How to read "After the first death, there is no other"?
One of the poems behind this poem is Marvell's "To His Coy Mistress".
Both poems are about a refusal to speak. Marvell's poem is an attempt
to induce speech, by argument and by seduction. Thomas's poem resists
the seduction and counters the argument.
"To His Coy Mistress" begins, as Thomas's poem does, with a gesture
towards the end of time. Marvell points to an eschatological horizon,
the threshold where historical time is converted into the eternity of
Christ's reign, in order to contrast the infinity of "desarts of vast
eternity" with the finitude and richness of individual human life.
Thomas's end-time is the triumph of entropy: creation's annulment, a
return to darkness and stillness. Its "Zion" and "synagogue" are
earthly elements, folded into themselves, not tokens of a covenant
with the beyond. Their last silence is what the finitude and richness
of human life must come to.
Whereas Marvell's poem places life and death on opposite sides of a
metaphysical divide, and invites its addressee to choose the "strength
and sweetness" of life while it lasts, Thomas's poem frames life and
death as equal and contiguous aspects of an immanent, natural order.
Thomas says that the burned child is "[d]eep with the first dead", and
has entered into a kind of communality with them. Her grave is not,
then, a "private place", sequestered from history and human belonging.
Her death is not the unique destiny of an individual soul; her "going"
is a property of "mankind" in general. Hence the "blasphemy" and
"murder" of elegiac utterance, which in assigning a specific meaning
to the death of an individual separates that individual from her
common humanity.
It is difficult to know what ironies are being entertained here.

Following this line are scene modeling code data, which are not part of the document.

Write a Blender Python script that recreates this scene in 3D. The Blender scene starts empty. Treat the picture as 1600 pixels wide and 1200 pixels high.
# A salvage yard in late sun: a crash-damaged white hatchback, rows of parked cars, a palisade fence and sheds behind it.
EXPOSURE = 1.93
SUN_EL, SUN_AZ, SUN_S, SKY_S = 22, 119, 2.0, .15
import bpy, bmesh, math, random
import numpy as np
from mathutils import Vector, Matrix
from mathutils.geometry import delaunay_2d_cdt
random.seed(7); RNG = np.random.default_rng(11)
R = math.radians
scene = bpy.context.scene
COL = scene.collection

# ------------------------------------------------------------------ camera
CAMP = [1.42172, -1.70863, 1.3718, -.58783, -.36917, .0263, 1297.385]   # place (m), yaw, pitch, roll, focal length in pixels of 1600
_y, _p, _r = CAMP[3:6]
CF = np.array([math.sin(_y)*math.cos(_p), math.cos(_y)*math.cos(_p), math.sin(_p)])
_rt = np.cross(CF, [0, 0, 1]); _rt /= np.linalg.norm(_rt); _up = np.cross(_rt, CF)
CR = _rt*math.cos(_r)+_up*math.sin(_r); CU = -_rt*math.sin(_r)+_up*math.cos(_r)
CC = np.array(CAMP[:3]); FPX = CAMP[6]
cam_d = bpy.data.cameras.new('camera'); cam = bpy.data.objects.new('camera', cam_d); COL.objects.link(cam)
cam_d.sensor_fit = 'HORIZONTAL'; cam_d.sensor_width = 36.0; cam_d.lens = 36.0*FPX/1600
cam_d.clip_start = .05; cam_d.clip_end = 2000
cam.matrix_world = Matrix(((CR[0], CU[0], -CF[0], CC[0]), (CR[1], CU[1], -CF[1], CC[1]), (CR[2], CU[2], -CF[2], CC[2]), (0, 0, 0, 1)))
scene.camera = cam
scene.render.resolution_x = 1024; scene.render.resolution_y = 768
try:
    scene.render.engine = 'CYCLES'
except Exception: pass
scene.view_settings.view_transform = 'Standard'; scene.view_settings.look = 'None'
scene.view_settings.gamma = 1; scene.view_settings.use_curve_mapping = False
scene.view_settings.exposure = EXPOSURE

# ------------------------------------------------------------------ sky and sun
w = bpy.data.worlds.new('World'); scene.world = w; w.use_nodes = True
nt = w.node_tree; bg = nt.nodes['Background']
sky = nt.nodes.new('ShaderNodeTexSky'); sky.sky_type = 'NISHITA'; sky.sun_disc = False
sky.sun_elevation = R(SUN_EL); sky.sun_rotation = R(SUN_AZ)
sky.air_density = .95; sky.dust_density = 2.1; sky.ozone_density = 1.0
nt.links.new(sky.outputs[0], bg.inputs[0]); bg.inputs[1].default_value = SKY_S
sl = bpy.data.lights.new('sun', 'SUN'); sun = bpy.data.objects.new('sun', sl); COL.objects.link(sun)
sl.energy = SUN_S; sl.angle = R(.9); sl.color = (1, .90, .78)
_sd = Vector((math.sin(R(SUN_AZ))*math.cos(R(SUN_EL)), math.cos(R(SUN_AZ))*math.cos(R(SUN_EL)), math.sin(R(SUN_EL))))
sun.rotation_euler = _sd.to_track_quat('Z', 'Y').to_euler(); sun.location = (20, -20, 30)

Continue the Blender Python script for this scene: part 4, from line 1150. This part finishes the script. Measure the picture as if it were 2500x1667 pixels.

Geoffrey Hill's later "September Song", another child-death-song, also
struggles with the notion that elegy is blasphemous, but regards with
horror the obliteration of individuality in the bureaucratic schema of
mass death. Hill's poem says that it is an elegy "for myself", and
rests on a troubled identification between an individual self and a
specific other. If Thomas's poem refuses that identification, it is
not because it has adopted the perspective of the obliterators: the
point is not that the victim is "merely a statistic".
Is the "first death" in the final line the moral death from which all
the other deaths follow - some manner of original sin? If so, then the
poem would be saying that elegy is misplaced because it bewails
suffering without recognising its moral or political causes. Don't
talk to me about this or that immolated infant: it's Nazism that's the
problem here. I don't find this reading either attractive or
particularly plausible (you could file it under "ideological
pontification and moralistic hand-wringing"). It seems more likely
that the "first death" is the death of those "first dead" with whom
the later dead must be numbered. There is no *other* death, no death
that is not continuous with the common fate of "mankind". The elegist
would perhaps join with the obliterators in regarding some deaths as
more significant than others.
Finally, I don't think that Thomas's poem explicitly affirms really
works for me. Hill's "September Song" acknowledges what "A refusal to
mourn..." seems to want to disavow: the inevitability of individual
identification, or to put it another way the inevitable individuality
of identification, and the moral and cognitive difficulties that this
creates. Hill's poem utters its blasphemy, and is conscious of doing
so, while Thomas's poem declares itself above such lapses. But the
declaration may be ironic: how can one make such a refusal
consistently? Perhaps the denial secretly avows, by exposing its own
hollowness. I do not think that the poem itself makes one reading or
the other necessary; rather, the necessary reading is one that
recognises the ambiguity between them.